Theresa Bradbury

Theresa graduated from Nottingham Trent University with a Distinction in MFA Fine Art in 2018 and was selected as a recipient of the University Scholarship Award. Theresa’s research is focused upon feminist practice and theory. She has recently exhibited at G39, Asylum Gallery, Nottingham Contemporary, NN Contemporary, Anise Gallery and Primary. She is a member of Axisweb and has had extensive experience of working as an Artist and within Gallery Education in several organisations, most recently as a Learning Facilitator at Nottingham Contemporary. She has many years experience working with early years, school groups, families and community groups. Her practice encompasses live art, film, performance and sculpture, investigating questions relating to the female body as inherently performic and is supported by research into theorists including Luce Irigaray, Elizabeth Grosz and Rosi Braidotti. 
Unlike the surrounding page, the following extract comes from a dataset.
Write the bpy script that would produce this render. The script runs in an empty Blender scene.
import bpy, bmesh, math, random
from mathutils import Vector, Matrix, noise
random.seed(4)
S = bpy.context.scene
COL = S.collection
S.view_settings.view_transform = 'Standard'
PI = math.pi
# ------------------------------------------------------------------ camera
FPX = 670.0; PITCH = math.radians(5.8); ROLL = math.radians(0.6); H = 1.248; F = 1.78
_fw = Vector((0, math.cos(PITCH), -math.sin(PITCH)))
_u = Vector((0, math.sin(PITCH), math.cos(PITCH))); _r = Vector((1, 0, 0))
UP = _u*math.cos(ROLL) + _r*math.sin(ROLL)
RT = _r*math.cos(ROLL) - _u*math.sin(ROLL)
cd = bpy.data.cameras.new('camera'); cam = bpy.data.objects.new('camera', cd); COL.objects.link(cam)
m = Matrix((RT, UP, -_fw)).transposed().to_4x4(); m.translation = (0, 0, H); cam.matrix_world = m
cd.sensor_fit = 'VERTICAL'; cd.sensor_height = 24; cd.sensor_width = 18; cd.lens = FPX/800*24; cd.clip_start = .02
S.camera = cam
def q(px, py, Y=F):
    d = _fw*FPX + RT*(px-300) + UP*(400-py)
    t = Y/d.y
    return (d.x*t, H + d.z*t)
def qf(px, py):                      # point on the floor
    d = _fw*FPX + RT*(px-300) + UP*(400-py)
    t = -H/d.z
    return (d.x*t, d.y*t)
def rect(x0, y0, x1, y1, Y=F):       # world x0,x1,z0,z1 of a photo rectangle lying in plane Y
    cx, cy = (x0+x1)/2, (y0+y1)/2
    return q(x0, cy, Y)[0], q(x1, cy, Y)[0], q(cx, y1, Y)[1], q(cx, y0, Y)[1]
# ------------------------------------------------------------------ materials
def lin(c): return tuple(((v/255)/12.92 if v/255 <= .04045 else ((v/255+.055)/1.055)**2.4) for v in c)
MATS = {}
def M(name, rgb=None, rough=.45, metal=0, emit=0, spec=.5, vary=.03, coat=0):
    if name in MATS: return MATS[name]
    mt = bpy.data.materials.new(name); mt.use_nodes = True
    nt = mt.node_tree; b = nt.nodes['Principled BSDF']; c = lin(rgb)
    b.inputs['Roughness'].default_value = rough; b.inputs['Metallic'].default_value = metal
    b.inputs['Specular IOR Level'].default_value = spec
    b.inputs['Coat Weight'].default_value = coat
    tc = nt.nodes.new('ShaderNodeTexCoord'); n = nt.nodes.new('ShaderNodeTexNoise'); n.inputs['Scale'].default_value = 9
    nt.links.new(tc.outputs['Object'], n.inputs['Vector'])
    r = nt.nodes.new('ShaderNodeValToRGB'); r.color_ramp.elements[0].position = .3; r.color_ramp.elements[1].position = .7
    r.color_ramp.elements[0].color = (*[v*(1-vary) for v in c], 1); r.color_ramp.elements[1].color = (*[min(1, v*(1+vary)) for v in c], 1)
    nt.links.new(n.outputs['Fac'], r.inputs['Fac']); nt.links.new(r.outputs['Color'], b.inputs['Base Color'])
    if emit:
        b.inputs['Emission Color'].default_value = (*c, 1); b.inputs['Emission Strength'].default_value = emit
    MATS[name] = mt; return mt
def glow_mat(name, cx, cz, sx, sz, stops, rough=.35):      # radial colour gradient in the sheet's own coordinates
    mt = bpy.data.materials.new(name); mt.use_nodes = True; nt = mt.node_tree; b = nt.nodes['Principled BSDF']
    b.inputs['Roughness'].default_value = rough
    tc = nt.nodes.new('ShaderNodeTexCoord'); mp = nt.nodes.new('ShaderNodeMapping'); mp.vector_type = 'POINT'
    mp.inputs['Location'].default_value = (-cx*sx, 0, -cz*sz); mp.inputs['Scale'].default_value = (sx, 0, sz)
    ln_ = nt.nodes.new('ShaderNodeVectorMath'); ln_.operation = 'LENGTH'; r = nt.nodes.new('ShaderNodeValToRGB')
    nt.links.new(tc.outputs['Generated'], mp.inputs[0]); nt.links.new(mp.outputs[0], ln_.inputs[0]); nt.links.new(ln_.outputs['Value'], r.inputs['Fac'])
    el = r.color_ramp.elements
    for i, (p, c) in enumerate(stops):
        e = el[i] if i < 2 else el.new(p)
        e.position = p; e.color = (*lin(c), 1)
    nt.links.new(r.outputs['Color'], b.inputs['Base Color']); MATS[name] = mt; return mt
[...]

Theresa has recently performed at Disorder Live Art Festival, alongside a group of performance artists from London and the West Midlands, in various venues in Wolverhampton. She recently participated in ‘Summer Lodge’, a residency for thirty artists held each year at Nottingham Trent University. Her work has been published in ‘Emergency Index Vol.8’, a publication documenting performance art practice. 

My practice is concerned with the performative nature of femininity and the display and objectification of the female body as commodity within Capitalist society. Utilising a live art, film, performance and sculptural practice to reinforce positive feminist perspectives on the female body. To subvert the prevailing tropes of femininity as prescribed through a patriarchal lens. I am exploring and interrogating social boundaries and acceptable codes of exposure. The appropriate/inappropriate dichotomy in relation to femininity. My work references an anti-aesthetic, a rejection of woman as idealised surface, disrupting the idea of a proper social body and refusing the link to commodity culture.The idea that the female body can be acted upon and coerced by external forces must be disrupted to reframe the body as active and autonomous. By presenting the abjectness of the body, the work both solicits and repels the viewer, a radical acceptance of mess, fluids and flesh are part of feminist resistance.